Yes. NHTSA campaign UNW covers all trim levels (LX, EX, EX-L, Touring, Elite, Sport, Sport-L) produced between January 24, 2017, and June 3, 2022. The defect is in the SRS control module software, which is common across all fifth-generation Odyssey configurations. The 2023 model year is not included in this recall.
Can I drive my 2018-2022 Honda Odyssey while waiting for the recall repair?
Honda has not issued a do-not-drive advisory for this recall. The failure mode is tied to specific road inputs rather than a constant condition, so the risk is situational rather than continuous. That said, 25 injuries have been attributed to this defect. The dealer repair takes an afternoon. Scheduling it sooner rather than waiting for the owner letter in May is the straightforward move.
Will an open recall lower the resale price of a 2018-2022 Odyssey?
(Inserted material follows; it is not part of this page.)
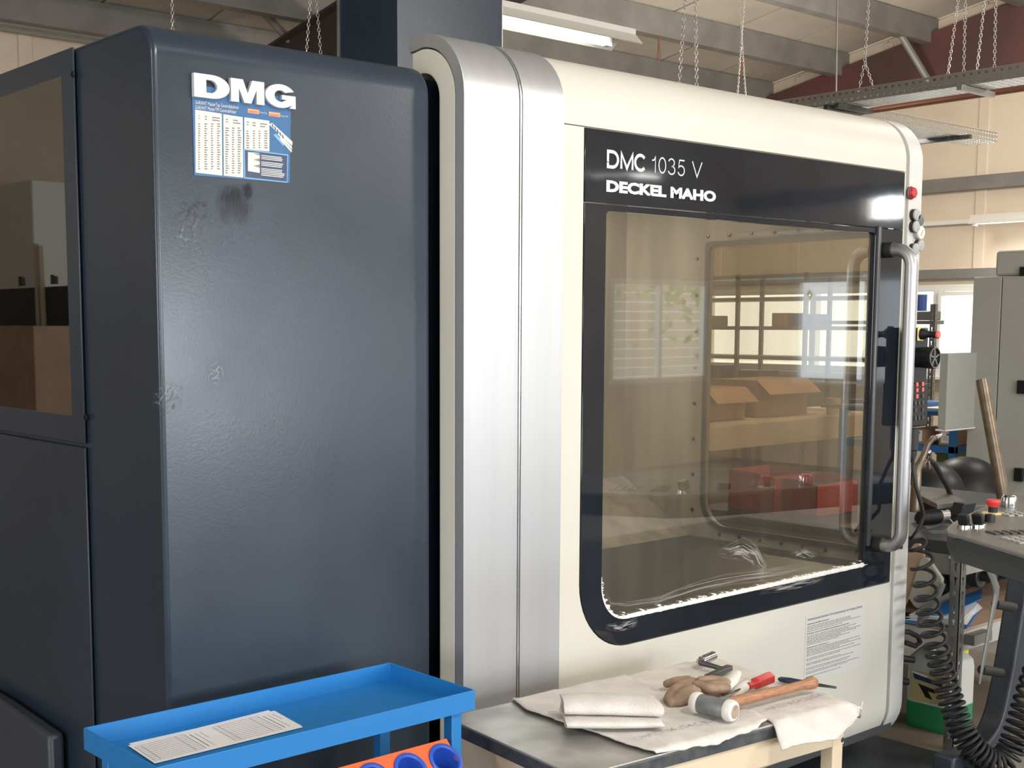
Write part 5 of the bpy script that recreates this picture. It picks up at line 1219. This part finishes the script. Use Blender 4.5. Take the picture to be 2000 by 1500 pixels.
# ---- blue shelf unit with labelled boxes
XB = 8.7; V = lambda a, b: at(a, b, x=XB)
bs = thing('blue_shelving', (8.9, 5.2, 0), 'blue shelving with cardboard boxes seen between machine and cabinet', 'shelf')
ya0, ya1 = V(1866, 860).y, V(1770, 860).y + .5
for (a, b) in ((803, 812), (870, 884)):
    zt, zb = V(1830, a).z, V(1830, b).z; MB().box(XB, ya0, zb, XB + .5, ya1, zt).build('shelf_beam', m_bluef, bs, bevel=.003)
MB().box(XB, ya0, 0, XB + .04, ya0 + .05, V(1860, 800).z - .03).build('post', m_bluef, bs)
MB().box(XB, ya0 + .9, 0, XB + .04, ya0 + .95, V(1860, 800).z - .03).build('post', m_bluef, bs)
zs = V(1830, 870).z
for i, (a0, a1, lab) in enumerate(((1832, 1862, 'cardboard box with a white label at the right end of the blue shelf'), (1776, 1805, 'cardboard box with a white label behind the hanging control'))):
    ya_, yb_ = V(a1, 860).y, V(a0, 860).y; bx_ = thing('cardboard_box', (XB + .15, (ya_ + yb_) / 2, zs), lab, 'box', 'labelled boxes on the blue shelf')
    zt = V(1845, 841).z; MB().box(XB + .005, ya_, zs + .001, XB + .4, yb_, zt).build('carton', m_card, bx_, bevel=.004)
    lb = MB().box(XB + .002, ya_ + .02, zs + .02, XB + .004, yb_ - .02, zt - .01).build('paper_label', m_paper, bx_)
    MB().box(XB + .0012, ya_ + .035, zt - .035, XB + .0018, ya_ + .055, zt - .02).box(XB + .0012, ya_ + .05, zs + .06, XB + .0018, yb_ - .035, zs + .064).box(XB + .0012, ya_ + .05, zs + .045, XB + .0018, yb_ - .035, zs + .048).build('label_print', m_ink, lb)
for (a0, a1, b0, b1, xx, lab) in ((1828, 1858, 884, 903, 8.85, 'small green crate under the blue shelf'), (1866, 1892, 846, 896, 9.3, 'tall green crate beside the blue shelf post')):
    c0_, c1_ = at(a0, b1, x=xx), at(a1, b0, x=xx); o = MB().box(xx, c1_.y, 0.001 if xx > 9 else c0_.z, xx + .4, c0_.y, c1_.z).box(xx - .01, c1_.y - .008, c1_.z - .02, xx + .4, c0_.y + .008, c1_.z).build('green_crate', m_green, None, bevel=.004); tag(o, lab, 'crate', 'green crates by the blue shelf')
zt = V(1830, 803).z
o = MB().box(XB + .03, ya0 + .1, zt + .001, XB + .45, ya1 - .1, zt + .018).build('white_board', m_paper, None, bevel=.002); tag(o, 'thin white board lying on top of the blue shelf', 'board')
o = MB().box(XB + .05, ya0 + .3, zt + .02, XB + .45, ya0 + .9, zt + .05).build('blue_box_lid', m_bluef, None, bevel=.004); tag(o, 'flat blue box on the white board', 'box')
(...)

Open recalls suppress prices on the secondary market because they appear on NHTSA VIN checks and give buyers a documented negotiating point. Once campaign UNW is marked complete in NHTSA's database, the price impact fades: a software fix to the SRS module doesn't carry the same stigma as a structural defect or engine repair. If you're negotiating on one with an open recall, that status is legitimate grounds to push on price before the work is done.